↓

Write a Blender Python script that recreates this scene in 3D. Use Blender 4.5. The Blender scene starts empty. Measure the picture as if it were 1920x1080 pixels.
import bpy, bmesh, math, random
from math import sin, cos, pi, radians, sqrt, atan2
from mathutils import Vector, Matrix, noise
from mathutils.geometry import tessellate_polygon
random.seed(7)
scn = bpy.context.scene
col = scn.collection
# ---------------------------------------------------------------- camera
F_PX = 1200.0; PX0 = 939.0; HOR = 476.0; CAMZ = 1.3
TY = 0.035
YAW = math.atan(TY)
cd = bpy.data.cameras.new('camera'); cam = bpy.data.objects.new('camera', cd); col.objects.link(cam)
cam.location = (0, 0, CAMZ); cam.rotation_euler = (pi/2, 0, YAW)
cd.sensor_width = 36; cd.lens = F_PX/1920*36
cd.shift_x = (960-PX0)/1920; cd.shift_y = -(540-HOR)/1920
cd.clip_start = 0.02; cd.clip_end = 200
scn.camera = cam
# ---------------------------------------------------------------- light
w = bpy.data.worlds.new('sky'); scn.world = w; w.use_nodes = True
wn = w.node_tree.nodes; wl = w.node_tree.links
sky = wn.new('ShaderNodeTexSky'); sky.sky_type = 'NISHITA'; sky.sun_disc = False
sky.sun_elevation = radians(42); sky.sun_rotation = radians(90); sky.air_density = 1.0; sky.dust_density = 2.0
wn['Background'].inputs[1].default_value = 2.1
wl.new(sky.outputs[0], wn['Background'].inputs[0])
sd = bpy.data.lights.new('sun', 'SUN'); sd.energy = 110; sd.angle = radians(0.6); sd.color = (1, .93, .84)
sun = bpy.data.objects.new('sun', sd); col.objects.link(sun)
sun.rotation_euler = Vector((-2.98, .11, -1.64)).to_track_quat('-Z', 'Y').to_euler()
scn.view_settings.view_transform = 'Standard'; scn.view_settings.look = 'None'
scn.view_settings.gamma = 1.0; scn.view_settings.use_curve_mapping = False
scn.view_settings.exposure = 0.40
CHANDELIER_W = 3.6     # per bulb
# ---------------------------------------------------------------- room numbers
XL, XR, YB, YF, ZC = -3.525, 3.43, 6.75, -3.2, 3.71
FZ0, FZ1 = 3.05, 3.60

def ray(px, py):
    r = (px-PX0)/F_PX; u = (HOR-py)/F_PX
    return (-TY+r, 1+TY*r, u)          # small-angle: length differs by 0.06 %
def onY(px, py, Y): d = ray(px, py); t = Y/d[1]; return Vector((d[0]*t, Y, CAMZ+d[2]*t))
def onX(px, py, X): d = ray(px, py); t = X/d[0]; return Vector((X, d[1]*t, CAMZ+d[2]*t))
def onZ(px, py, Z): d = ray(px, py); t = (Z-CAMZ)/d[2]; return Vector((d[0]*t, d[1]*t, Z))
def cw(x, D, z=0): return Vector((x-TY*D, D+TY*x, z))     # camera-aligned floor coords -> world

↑

◆ **TASK**
Return what is listed above, exactly and completely.

◆ **EXERCISE OUTPUT**
Write a Blender Python script that recreates this scene in 3D. Use Blender 4.5. The Blender scene starts empty. Measure the picture as if it were 1920x1080 pixels.
import bpy, bmesh, math, random
from math import sin, cos, pi, radians, sqrt, atan2
from mathutils import Vector, Matrix, noise
from mathutils.geometry import tessellate_polygon
random.seed(7)
scn = bpy.context.scene
col = scn.collection
# ---------------------------------------------------------------- camera
F_PX = 1200.0; PX0 = 939.0; HOR = 476.0; CAMZ = 1.3
TY = 0.035
YAW = math.atan(TY)
cd = bpy.data.cameras.new('camera'); cam = bpy.data.objects.new('camera', cd); col.objects.link(cam)
cam.location = (0, 0, CAMZ); cam.rotation_euler = (pi/2, 0, YAW)
cd.sensor_width = 36; cd.lens = F_PX/1920*36
cd.shift_x = (960-PX0)/1920; cd.shift_y = -(540-HOR)/1920
cd.clip_start = 0.02; cd.clip_end = 200
scn.camera = cam
# ---------------------------------------------------------------- light
w = bpy.data.worlds.new('sky'); scn.world = w; w.use_nodes = True
wn = w.node_tree.nodes; wl = w.node_tree.links
sky = wn.new('ShaderNodeTexSky'); sky.sky_type = 'NISHITA'; sky.sun_disc = False
sky.sun_elevation = radians(42); sky.sun_rotation = radians(90); sky.air_density = 1.0; sky.dust_density = 2.0
wn['Background'].inputs[1].default_value = 2.1
wl.new(sky.outputs[0], wn['Background'].inputs[0])
sd = bpy.data.lights.new('sun', 'SUN'); sd.energy = 110; sd.angle = radians(0.6); sd.color = (1, .93, .84)
sun = bpy.data.objects.new('sun', sd); col.objects.link(sun)
sun.rotation_euler = Vector((-2.98, .11, -1.64)).to_track_quat('-Z', 'Y').to_euler()
scn.view_settings.view_transform = 'Standard'; scn.view_settings.look = 'None'
scn.view_settings.gamma = 1.0; scn.view_settings.use_curve_mapping = False
scn.view_settings.exposure = 0.40
CHANDELIER_W = 3.6     # per bulb
# ---------------------------------------------------------------- room numbers
XL, XR, YB, YF, ZC = -3.525, 3.43, 6.75, -3.2, 3.71
FZ0, FZ1 = 3.05, 3.60

def ray(px, py):
    r = (px-PX0)/F_PX; u = (HOR-py)/F_PX
    return (-TY+r, 1+TY*r, u)          # small-angle: length differs by 0.06 %
def onY(px, py, Y): d = ray(px, py); t = Y/d[1]; return Vector((d[0]*t, Y, CAMZ+d[2]*t))
def onX(px, py, X): d = ray(px, py); t = X/d[0]; return Vector((X, d[1]*t, CAMZ+d[2]*t))
def onZ(px, py, Z): d = ray(px, py); t = (Z-CAMZ)/d[2]; return Vector((d[0]*t, d[1]*t, Z))
def cw(x, D, z=0): return Vector((x-TY*D, D+TY*x, z))     # camera-aligned floor coords -> world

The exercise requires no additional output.